GIVEN INSTRUCTION: Find all lines in the listing that include the word "this", then copy them.

DATA SUPPLIED:
+ + + + + + +
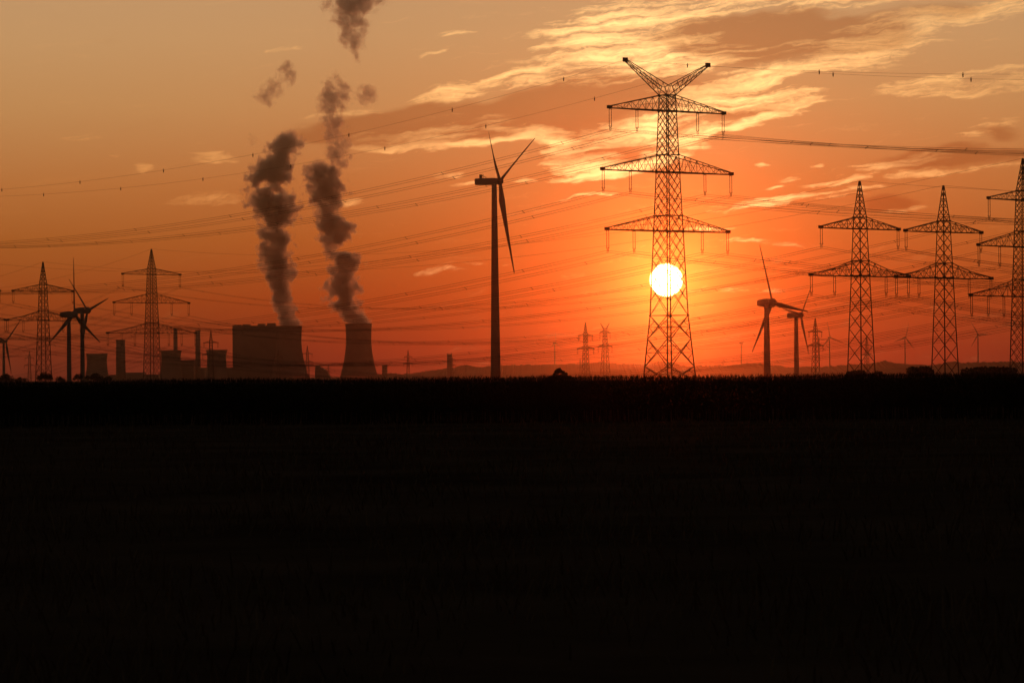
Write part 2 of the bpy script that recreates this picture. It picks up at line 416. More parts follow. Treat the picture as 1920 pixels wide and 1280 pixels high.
class Pylon: pass
def pylon(px, Y, rot, spec, label, name='lattice_pylon', s=1.0, group='lattice pylons'):
    base = at(px, 707 - ROLL * (px - 960), Y); base.z = 0
    th = thing(name, base, label, 'pylon', group, rot); th.scale = (s, s, s)
    if 'cache' not in spec:
        c = spec['cache'] = {}
        c['mast'] = mast_mesh(spec['prof'], spec['zd'], spec['ratio'], spec['leg'], spec['brace'], spec.get('big'), spec['horiz'], spec.get('double', True)).mesh('mast', STEEL)
        c['arms'] = [crossarm_mesh(spec['prof'], zl, zu, L, spec['leg'] * 0.75, spec['brace'] * 0.9, n, knee=kn).mesh('crossarm', STEEL) for (zl, zu, L, n, kn, ins) in spec['arms']]
        if 'horn' in spec:
            c['horns'] = []
            z0, zt, X = spec['horn']; w = width_at(spec['prof'], z0) / 2
            for sgn in (-1, 1):
                b = MB(); nseg = 7
                for y in (-1, 1):
                    lo0 = Vector((sgn * w, y * w, z0)); up0 = Vector((sgn * w * 0.35, y * w, z0 + 2.1)); tip = Vector((sgn * X, y * 0.15, zt))
                    b.bar(lo0, tip, spec['leg'] * .6, spec['leg'] * .5); b.bar(up0, tip + Vector((0, 0, 0.5)), spec['leg'] * .6, spec['leg'] * .5)
                    for i in range(nseg):
                        a, c2 = lerp(lo0, tip, i / nseg), lerp(up0, tip, (i + 1) / nseg)
                        b.bar(a, c2, spec['brace'] * .8); b.bar(c2, lerp(lo0, tip, (i + 1) / nseg), spec['brace'] * .7)
                    b.bar(lo0, up0, spec['brace']); b.bar(up0, (-up0.x, up0.y, up0.z), spec['brace'])
                for i in range(nseg):
                    a = lerp(Vector((sgn * w, -w, z0)), Vector((sgn * X, -.15, zt)), i / nseg); c2 = lerp(Vector((sgn * w, w, z0)), Vector((sgn * X, .15, zt)), (i + 1) / nseg)
                    b.bar(a, c2, spec['brace'] * .7)
                b.box((sgn * (X - 0.35), 0, zt - 0.35), (1.2, 0.6, 1.0))
                c['horns'].append(b.mesh('earth_wire_horn', STEEL))
    c = spec['cache']
    link('mast', c['mast'], th)
    P_ = Pylon(); P_.obj = th; P_.att = []; P_.top = []
    def w_(v):
        v = Vector(v) * s; ca, sa = math.cos(rot), math.sin(rot)
        return base + Vector((v.x * ca - v.y * sa, v.x * sa + v.y * ca, v.z))
    for (zl, zu, L, n, kn, ins), am in zip(spec['arms'], c['arms']):
        link('crossarm', am, th); row = []
        for x in ins:
            o = link('insulator', insulator_mesh(spec['insL'], spec['gap'], spec['insr']), th); o.location = (x, 0, zl - 0.1)
            row.append(w_((x, 0, zl - 0.1 - spec['insL'])))
        P_.att.append(row)
    for hm in c.get('horns', []): link('earth_wire_horn', hm, th)
    if 'horn' in spec: P_.top = [w_((-spec['horn'][2], 0, spec['horn'][1])), w_((spec['horn'][2], 0, spec['horn'][1]))]
    else: P_.top = [w_((0, 0, spec['prof'][-1][0]))]
    P_.w = w_; P_.base = base
    return P_

# the tall pylon: three crossarms and two raised horns
SPEC_A = dict(prof=[(0, 9.05), (16.2, 6.46), (50, 4.05), (54.7, 3.75), (69.0, 2.8)], zd=16.2, ratio=0.55, leg=0.28, brace=0.10,
    big=[0.2, 4.0, 10.6, 16.2], horiz=(16.2, 36.4, 40.1, 50.5, 54.7, 65.2, 69.0),
    arms=[(36.4, 40.1, 19.0, 9, None, (-18.8, -10.7, 10.7, 18.8)), (50.5, 54.7, 20.2, 9, None, (-20.0, -11.7, 11.7, 20.0)), (65.2, 69.0, 17.95, 8, None, (-17.7, -9.5, 9.5, 17.7))],
    horn=(69.0, 76.7, 13.3), insL=5.1, gap=0.66, insr=0.10)
# two crossarms and a pointed peak
SPEC_B = dict(prof=[(0, 5.15), (42.2, 2.35), (51.6, 0.25)], zd=0.2, ratio=0.92, leg=0.28, brace=0.125, double=False,
    horiz=(27.2, 31.0, 39.2, 42.2), arms=[(27.0, 31.0, 17.9, 7, (0.5, 0.42), (-17.7, -9.4, 9.4, 17.7)), (39.2, 42.2, 14.2, 6, None, (-14.0, 14.0))],
    insL=4.9, gap=0.75, insr=0.10)
# three crossarms and a pointed peak
SPEC_D = dict(prof=[(0, 6.0), (25, 4.6), (52.5, 2.75), (61.5, 0.25)], zd=0.2, ratio=0.5, leg=0.27, brace=0.10, double=True,
    horiz=(23.0, 27.8, 36.8, 41.2, 49.8, 52.5), arms=[(23.0, 27.6, 24.2, 9, (0.45, 0.5), (-23.9, -16.4, -9.3, 9.3, 16.4, 23.9)), (36.8, 41.0, 20.6, 8, (0.5, 0.55), (-20.4, -11.0, 11.0, 20.4)), (49.8, 52.5, 15.8, 6, None, (-15.6, 15.6))],
    insL=5.6, gap=0.85, insr=0.11)
SPEC_F = dict(prof=[(0, 5.6), (42.2, 2.5), (51.6, 0.3)], zd=0.2, ratio=1.0, leg=0.36, brace=0.2, double=False,
    horiz=(27.2, 39.2), arms=[(27.0, 29.4, 8.8, 4, None, (-8.6, 8.6)), (39.2, 41.0, 7.4, 3, None, (-7.2, 7.2))], insL=4.5, gap=0.7, insr=0.16)
SPEC_V = dict(prof=[(0, 9.5), (50.0, 4.0), (58.0, 3.0)], zd=0.2, ratio=0.9, leg=0.5, brace=0.28, double=False,
    horiz=(38.0, 55.0), arms=[(38.0, 41.0, 9.6, 5, None, (-9.4, 9.4)), (55.0, 58.0, 7.2, 4, None, (-7.0, 7.0))],
    horn=(58.0, 66.0, 6.0), insL=7.0, gap=0.8, insr=0.2)

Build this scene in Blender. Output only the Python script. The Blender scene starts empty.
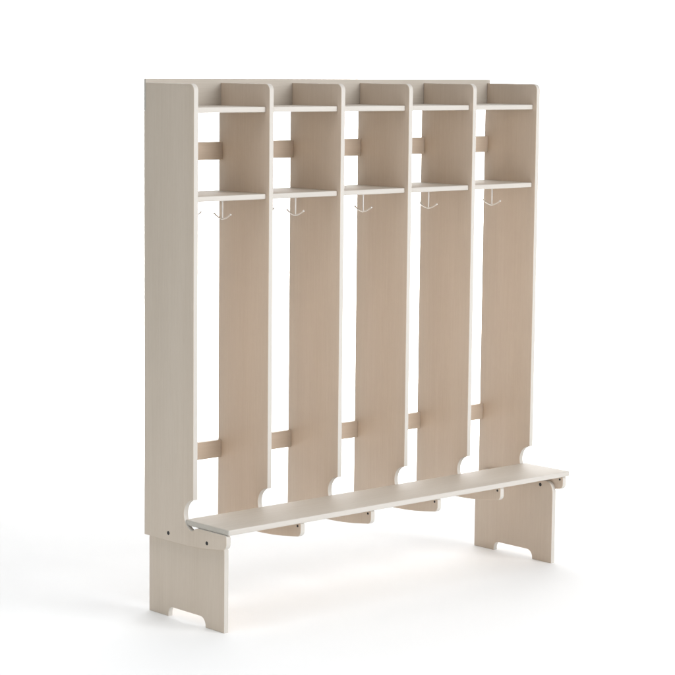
import bpy, bmesh, math
from mathutils import Vector, Matrix

C = bpy.context.scene.collection
MM = 0.001


# ------------------------------------------------------------------ materials
def wood(name, axis, base, dark, rough=0.46):
    """Pale white-oiled birch veneer, grain running along one axis."""
    m = bpy.data.materials.new(name)
    m.use_nodes = True
    nt = m.node_tree
    N, L = nt.nodes, nt.links
    bsdf = N['Principled BSDF']
    tc = N.new('ShaderNodeTexCoord')
    info = N.new('ShaderNodeObjectInfo')
    off = N.new('ShaderNodeVectorMath'); off.operation = 'MULTIPLY_ADD'
    comb = N.new('ShaderNodeCombineXYZ')
    for k in range(3):
        L.new(info.outputs['Random'], comb.inputs[k])
    off.inputs[1].default_value = (7.3, 5.1, 9.7)
    L.new(comb.outputs[0], off.inputs[0])
    L.new(tc.outputs['Object'], off.inputs[2])

    def layer(along, across, detail, rough_, dist):
        mp = N.new('ShaderNodeMapping')
        s = [across, across, across]
        s[axis] = along
        mp.inputs['Scale'].default_value = s
        L.new(off.outputs[0], mp.inputs['Vector'])
        n = N.new('ShaderNodeTexNoise')
        n.inputs['Scale'].default_value = 1.0
        n.inputs['Detail'].default_value = detail
        n.inputs['Roughness'].default_value = rough_
        n.inputs['Distortion'].default_value = dist
        L.new(mp.outputs[0], n.inputs['Vector'])
        return n.outputs[0]
    broad = layer(0.9, 9.0, 3.0, 0.5, 0.6)
    fine = layer(5.0, 190.0, 4.0, 0.62, 0.2)
    flake = layer(38.0, 330.0, 2.0, 0.5, 0.0)
    a = N.new('ShaderNodeMath'); a.operation = 'MULTIPLY'; a.inputs[1].default_value = 0.42
    L.new(broad, a.inputs[0])
    b = N.new('ShaderNodeMath'); b.operation = 'MULTIPLY_ADD'; b.inputs[1].default_value = 0.39
    L.new(fine, b.inputs[0]); L.new(a.outputs[0], b.inputs[2])
    c = N.new('ShaderNodeMath'); c.operation = 'MULTIPLY_ADD'; c.inputs[1].default_value = 0.18
    L.new(flake, c.inputs[0]); L.new(b.outputs[0], c.inputs[2])
    ramp = N.new('ShaderNodeValToRGB')
    ramp.color_ramp.elements[0].position = 0.36
    ramp.color_ramp.elements[0].color = (*dark, 1)
    ramp.color_ramp.elements[1].position = 0.60
    ramp.color_ramp.elements[1].color = (*base, 1)
    L.new(c.outputs[0], ramp.inputs[0])
    hsv = N.new('ShaderNodeHueSaturation')                      # board-to-board tone
    tone = N.new('ShaderNodeMapRange')
    tone.inputs['To Min'].default_value = 0.965
    tone.inputs['To Max'].default_value = 1.035
    L.new(info.outputs['Random'], tone.inputs['Value'])
    L.new(tone.outputs[0], hsv.inputs['Value'])
    L.new(ramp.outputs[0], hsv.inputs['Color'])
    L.new(hsv.outputs[0], bsdf.inputs['Base Color'])
    rr = N.new('ShaderNodeMapRange')
    rr.inputs['To Min'].default_value = rough + 0.08
    rr.inputs['To Max'].default_value = rough - 0.05
    L.new(fine, rr.inputs['Value'])
    L.new(rr.outputs[0], bsdf.inputs['Roughness'])
    bp = N.new('ShaderNodeBump')
    bp.inputs['Strength'].default_value = 0.05
    bp.inputs['Distance'].default_value = 0.0008
    L.new(fine, bp.inputs['Height'])
    L.new(bp.outputs[0], bsdf.inputs['Normal'])
    bsdf.inputs['Specular IOR Level'].default_value = 0.35
    return m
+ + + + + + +
RESPONSE BELOW:
Write part 2 of the bpy script that recreates this picture. It picks up at line 416. More parts follow. Treat the picture as 1920 pixels wide and 1280 pixels high.
Build this scene in Blender. Output only the Python script. The Blender scene starts empty.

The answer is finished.